The tiger never quit his roaring as quickly as he did when wee Angela Cartwright, who played his step-daughter on the show (and would become even better known later in her career as Lost In Space's Penny Robinson), softened him up. "The only person who can always handle him is Angela," said Thomas Show producer-director Sheldon Leonard. "When he begins to shout she goes up to him, puts her arms around him and says, 'I love you.' Well, brother, Danny's meek as a lamb."
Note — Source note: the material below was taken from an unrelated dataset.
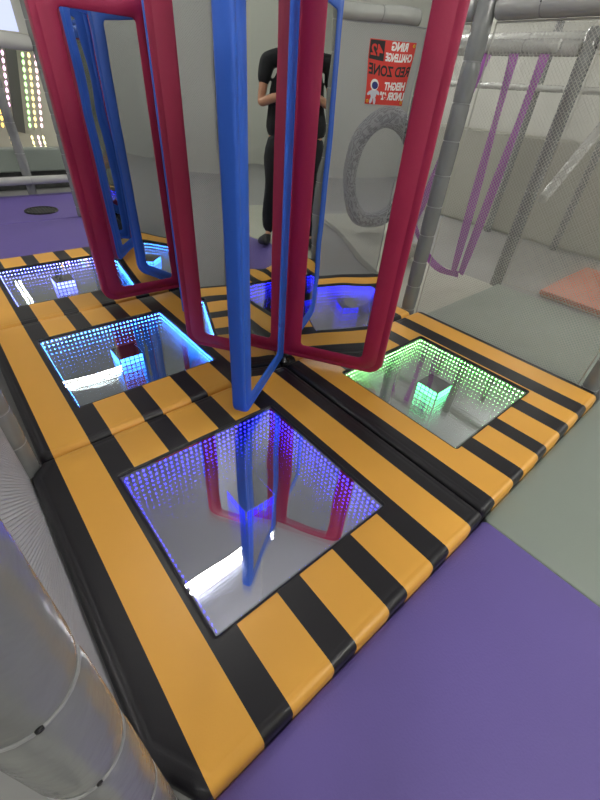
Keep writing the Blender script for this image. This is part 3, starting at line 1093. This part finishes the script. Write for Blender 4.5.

Not only was Cartwright a tiger tamer, she was known as one of the best criers in the business, able to spurt tears on cue. And the entire cast got into the game in 1964, when Thomas decided to quit while he was ahead — the show was still in the top 10 — and the cast filmed the final episode of the series' original run. Amanda Randolph, who played maid Louise, burst into "Auld Lang Syne" while the live audience was still in the studio and the crowd, the rest of the cast and the crew joined in, all of them crying. Thomas went to his dressing room to collect himself and returned for the final wrap party.

Typical Hollywood false sentiment? Hardly. "If the sponsors had been here while Amanda was singing and asked us to go on for two more years, I'll bet we would have done it," Leonard said.